>> start Dataset extract
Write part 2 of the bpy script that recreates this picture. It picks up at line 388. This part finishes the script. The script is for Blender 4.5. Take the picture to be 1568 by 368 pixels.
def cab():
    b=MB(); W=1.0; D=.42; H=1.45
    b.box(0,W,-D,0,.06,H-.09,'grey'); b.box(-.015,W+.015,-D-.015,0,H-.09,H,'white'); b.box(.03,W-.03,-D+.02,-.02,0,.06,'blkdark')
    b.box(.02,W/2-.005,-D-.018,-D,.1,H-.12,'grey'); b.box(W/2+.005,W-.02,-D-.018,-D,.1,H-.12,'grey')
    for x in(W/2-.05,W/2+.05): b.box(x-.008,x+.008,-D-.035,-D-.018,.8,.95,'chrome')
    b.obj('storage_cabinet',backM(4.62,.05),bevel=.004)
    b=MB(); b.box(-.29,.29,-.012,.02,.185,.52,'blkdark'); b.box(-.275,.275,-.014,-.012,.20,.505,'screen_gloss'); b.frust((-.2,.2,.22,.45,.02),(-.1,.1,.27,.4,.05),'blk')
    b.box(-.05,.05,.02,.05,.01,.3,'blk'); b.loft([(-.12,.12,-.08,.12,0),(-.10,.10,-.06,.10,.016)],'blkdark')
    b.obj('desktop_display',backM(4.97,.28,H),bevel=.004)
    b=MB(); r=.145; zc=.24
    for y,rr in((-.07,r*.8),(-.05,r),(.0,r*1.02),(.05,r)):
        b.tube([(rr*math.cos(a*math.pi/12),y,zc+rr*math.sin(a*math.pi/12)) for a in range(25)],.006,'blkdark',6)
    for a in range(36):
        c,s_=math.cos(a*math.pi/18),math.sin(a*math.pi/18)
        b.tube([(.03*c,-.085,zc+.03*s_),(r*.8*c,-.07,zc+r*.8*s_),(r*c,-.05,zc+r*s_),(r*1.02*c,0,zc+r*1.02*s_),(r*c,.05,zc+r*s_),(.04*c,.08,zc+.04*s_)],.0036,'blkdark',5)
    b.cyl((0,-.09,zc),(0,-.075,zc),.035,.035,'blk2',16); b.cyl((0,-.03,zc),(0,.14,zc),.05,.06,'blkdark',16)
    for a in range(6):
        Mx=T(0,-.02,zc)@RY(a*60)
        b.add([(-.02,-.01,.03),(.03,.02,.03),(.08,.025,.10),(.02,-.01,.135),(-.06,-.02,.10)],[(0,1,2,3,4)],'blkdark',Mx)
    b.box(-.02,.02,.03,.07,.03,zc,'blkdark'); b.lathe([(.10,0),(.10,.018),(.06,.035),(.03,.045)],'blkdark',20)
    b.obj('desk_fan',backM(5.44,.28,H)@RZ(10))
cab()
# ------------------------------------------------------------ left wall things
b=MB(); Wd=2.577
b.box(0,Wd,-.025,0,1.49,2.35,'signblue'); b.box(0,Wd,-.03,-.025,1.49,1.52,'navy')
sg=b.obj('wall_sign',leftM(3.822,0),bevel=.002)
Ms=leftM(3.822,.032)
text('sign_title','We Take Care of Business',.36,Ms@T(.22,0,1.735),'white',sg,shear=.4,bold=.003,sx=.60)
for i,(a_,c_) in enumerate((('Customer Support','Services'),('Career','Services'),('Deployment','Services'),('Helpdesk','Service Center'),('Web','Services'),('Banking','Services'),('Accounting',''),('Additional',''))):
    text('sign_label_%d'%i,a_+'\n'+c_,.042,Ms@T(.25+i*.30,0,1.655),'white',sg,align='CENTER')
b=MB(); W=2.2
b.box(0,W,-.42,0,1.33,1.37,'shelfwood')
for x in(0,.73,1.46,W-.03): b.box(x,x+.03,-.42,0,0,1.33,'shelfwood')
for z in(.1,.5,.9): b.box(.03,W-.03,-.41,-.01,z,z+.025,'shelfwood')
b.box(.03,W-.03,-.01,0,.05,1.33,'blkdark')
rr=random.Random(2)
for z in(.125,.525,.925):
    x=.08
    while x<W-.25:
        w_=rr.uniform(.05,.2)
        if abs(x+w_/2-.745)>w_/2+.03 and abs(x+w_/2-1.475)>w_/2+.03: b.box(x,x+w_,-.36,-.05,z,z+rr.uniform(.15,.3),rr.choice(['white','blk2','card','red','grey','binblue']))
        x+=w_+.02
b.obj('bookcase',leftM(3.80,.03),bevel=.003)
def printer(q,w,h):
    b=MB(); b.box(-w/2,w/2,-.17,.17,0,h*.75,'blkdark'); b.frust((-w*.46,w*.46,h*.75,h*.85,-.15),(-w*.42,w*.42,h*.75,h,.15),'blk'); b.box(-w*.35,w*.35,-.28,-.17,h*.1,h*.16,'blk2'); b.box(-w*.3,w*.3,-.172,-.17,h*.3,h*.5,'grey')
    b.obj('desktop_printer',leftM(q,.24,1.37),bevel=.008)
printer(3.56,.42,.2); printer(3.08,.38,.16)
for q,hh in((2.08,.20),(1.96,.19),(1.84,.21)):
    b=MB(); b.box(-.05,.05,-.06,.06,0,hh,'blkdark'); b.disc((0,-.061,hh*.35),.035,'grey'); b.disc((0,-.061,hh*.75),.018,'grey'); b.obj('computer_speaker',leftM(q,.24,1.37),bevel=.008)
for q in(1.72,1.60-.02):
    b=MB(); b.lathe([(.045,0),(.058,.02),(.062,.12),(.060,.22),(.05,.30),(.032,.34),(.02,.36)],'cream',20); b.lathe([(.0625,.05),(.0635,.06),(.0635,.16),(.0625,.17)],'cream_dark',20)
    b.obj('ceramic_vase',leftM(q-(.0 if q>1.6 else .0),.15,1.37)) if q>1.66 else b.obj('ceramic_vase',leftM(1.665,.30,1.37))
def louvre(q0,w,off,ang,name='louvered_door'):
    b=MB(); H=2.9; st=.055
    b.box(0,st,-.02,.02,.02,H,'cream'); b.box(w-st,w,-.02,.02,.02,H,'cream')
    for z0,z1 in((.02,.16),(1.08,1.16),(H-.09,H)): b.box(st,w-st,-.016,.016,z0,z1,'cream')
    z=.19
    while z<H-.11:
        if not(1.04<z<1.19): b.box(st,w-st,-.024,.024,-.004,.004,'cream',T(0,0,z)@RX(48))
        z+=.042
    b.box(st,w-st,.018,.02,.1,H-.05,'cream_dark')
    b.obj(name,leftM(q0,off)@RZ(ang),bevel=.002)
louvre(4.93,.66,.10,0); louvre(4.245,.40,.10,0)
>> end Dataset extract
▶ _What you are asked to do_
Recopy all the lines exactly as they appear.

▶ _Exercise answer_
Write part 2 of the bpy script that recreates this picture. It picks up at line 388. This part finishes the script. The script is for Blender 4.5. Take the picture to be 1568 by 368 pixels.
def cab():
    b=MB(); W=1.0; D=.42; H=1.45
    b.box(0,W,-D,0,.06,H-.09,'grey'); b.box(-.015,W+.015,-D-.015,0,H-.09,H,'white'); b.box(.03,W-.03,-D+.02,-.02,0,.06,'blkdark')
    b.box(.02,W/2-.005,-D-.018,-D,.1,H-.12,'grey'); b.box(W/2+.005,W-.02,-D-.018,-D,.1,H-.12,'grey')
    for x in(W/2-.05,W/2+.05): b.box(x-.008,x+.008,-D-.035,-D-.018,.8,.95,'chrome')
    b.obj('storage_cabinet',backM(4.62,.05),bevel=.004)
    b=MB(); b.box(-.29,.29,-.012,.02,.185,.52,'blkdark'); b.box(-.275,.275,-.014,-.012,.20,.505,'screen_gloss'); b.frust((-.2,.2,.22,.45,.02),(-.1,.1,.27,.4,.05),'blk')
    b.box(-.05,.05,.02,.05,.01,.3,'blk'); b.loft([(-.12,.12,-.08,.12,0),(-.10,.10,-.06,.10,.016)],'blkdark')
    b.obj('desktop_display',backM(4.97,.28,H),bevel=.004)
    b=MB(); r=.145; zc=.24
    for y,rr in((-.07,r*.8),(-.05,r),(.0,r*1.02),(.05,r)):
        b.tube([(rr*math.cos(a*math.pi/12),y,zc+rr*math.sin(a*math.pi/12)) for a in range(25)],.006,'blkdark',6)
    for a in range(36):
        c,s_=math.cos(a*math.pi/18),math.sin(a*math.pi/18)
        b.tube([(.03*c,-.085,zc+.03*s_),(r*.8*c,-.07,zc+r*.8*s_),(r*c,-.05,zc+r*s_),(r*1.02*c,0,zc+r*1.02*s_),(r*c,.05,zc+r*s_),(.04*c,.08,zc+.04*s_)],.0036,'blkdark',5)
    b.cyl((0,-.09,zc),(0,-.075,zc),.035,.035,'blk2',16); b.cyl((0,-.03,zc),(0,.14,zc),.05,.06,'blkdark',16)
    for a in range(6):
        Mx=T(0,-.02,zc)@RY(a*60)
        b.add([(-.02,-.01,.03),(.03,.02,.03),(.08,.025,.10),(.02,-.01,.135),(-.06,-.02,.10)],[(0,1,2,3,4)],'blkdark',Mx)
    b.box(-.02,.02,.03,.07,.03,zc,'blkdark'); b.lathe([(.10,0),(.10,.018),(.06,.035),(.03,.045)],'blkdark',20)
    b.obj('desk_fan',backM(5.44,.28,H)@RZ(10))
cab()
# ------------------------------------------------------------ left wall things
b=MB(); Wd=2.577
b.box(0,Wd,-.025,0,1.49,2.35,'signblue'); b.box(0,Wd,-.03,-.025,1.49,1.52,'navy')
sg=b.obj('wall_sign',leftM(3.822,0),bevel=.002)
Ms=leftM(3.822,.032)
text('sign_title','We Take Care of Business',.36,Ms@T(.22,0,1.735),'white',sg,shear=.4,bold=.003,sx=.60)
for i,(a_,c_) in enumerate((('Customer Support','Services'),('Career','Services'),('Deployment','Services'),('Helpdesk','Service Center'),('Web','Services'),('Banking','Services'),('Accounting',''),('Additional',''))):
    text('sign_label_%d'%i,a_+'\n'+c_,.042,Ms@T(.25+i*.30,0,1.655),'white',sg,align='CENTER')
b=MB(); W=2.2
b.box(0,W,-.42,0,1.33,1.37,'shelfwood')
for x in(0,.73,1.46,W-.03): b.box(x,x+.03,-.42,0,0,1.33,'shelfwood')
for z in(.1,.5,.9): b.box(.03,W-.03,-.41,-.01,z,z+.025,'shelfwood')
b.box(.03,W-.03,-.01,0,.05,1.33,'blkdark')
rr=random.Random(2)
for z in(.125,.525,.925):
    x=.08
    while x<W-.25:
        w_=rr.uniform(.05,.2)
        if abs(x+w_/2-.745)>w_/2+.03 and abs(x+w_/2-1.475)>w_/2+.03: b.box(x,x+w_,-.36,-.05,z,z+rr.uniform(.15,.3),rr.choice(['white','blk2','card','red','grey','binblue']))
        x+=w_+.02
b.obj('bookcase',leftM(3.80,.03),bevel=.003)
def printer(q,w,h):
    b=MB(); b.box(-w/2,w/2,-.17,.17,0,h*.75,'blkdark'); b.frust((-w*.46,w*.46,h*.75,h*.85,-.15),(-w*.42,w*.42,h*.75,h,.15),'blk'); b.box(-w*.35,w*.35,-.28,-.17,h*.1,h*.16,'blk2'); b.box(-w*.3,w*.3,-.172,-.17,h*.3,h*.5,'grey')
    b.obj('desktop_printer',leftM(q,.24,1.37),bevel=.008)
printer(3.56,.42,.2); printer(3.08,.38,.16)
for q,hh in((2.08,.20),(1.96,.19),(1.84,.21)):
    b=MB(); b.box(-.05,.05,-.06,.06,0,hh,'blkdark'); b.disc((0,-.061,hh*.35),.035,'grey'); b.disc((0,-.061,hh*.75),.018,'grey'); b.obj('computer_speaker',leftM(q,.24,1.37),bevel=.008)
for q in(1.72,1.60-.02):
    b=MB(); b.lathe([(.045,0),(.058,.02),(.062,.12),(.060,.22),(.05,.30),(.032,.34),(.02,.36)],'cream',20); b.lathe([(.0625,.05),(.0635,.06),(.0635,.16),(.0625,.17)],'cream_dark',20)
    b.obj('ceramic_vase',leftM(q-(.0 if q>1.6 else .0),.15,1.37)) if q>1.66 else b.obj('ceramic_vase',leftM(1.665,.30,1.37))
def louvre(q0,w,off,ang,name='louvered_door'):
    b=MB(); H=2.9; st=.055
    b.box(0,st,-.02,.02,.02,H,'cream'); b.box(w-st,w,-.02,.02,.02,H,'cream')
    for z0,z1 in((.02,.16),(1.08,1.16),(H-.09,H)): b.box(st,w-st,-.016,.016,z0,z1,'cream')
    z=.19
    while z<H-.11:
        if not(1.04<z<1.19): b.box(st,w-st,-.024,.024,-.004,.004,'cream',T(0,0,z)@RX(48))
        z+=.042
    b.box(st,w-st,.018,.02,.1,H-.05,'cream_dark')
    b.obj(name,leftM(q0,off)@RZ(ang),bevel=.002)
louvre(4.93,.66,.10,0); louvre(4.245,.40,.10,0)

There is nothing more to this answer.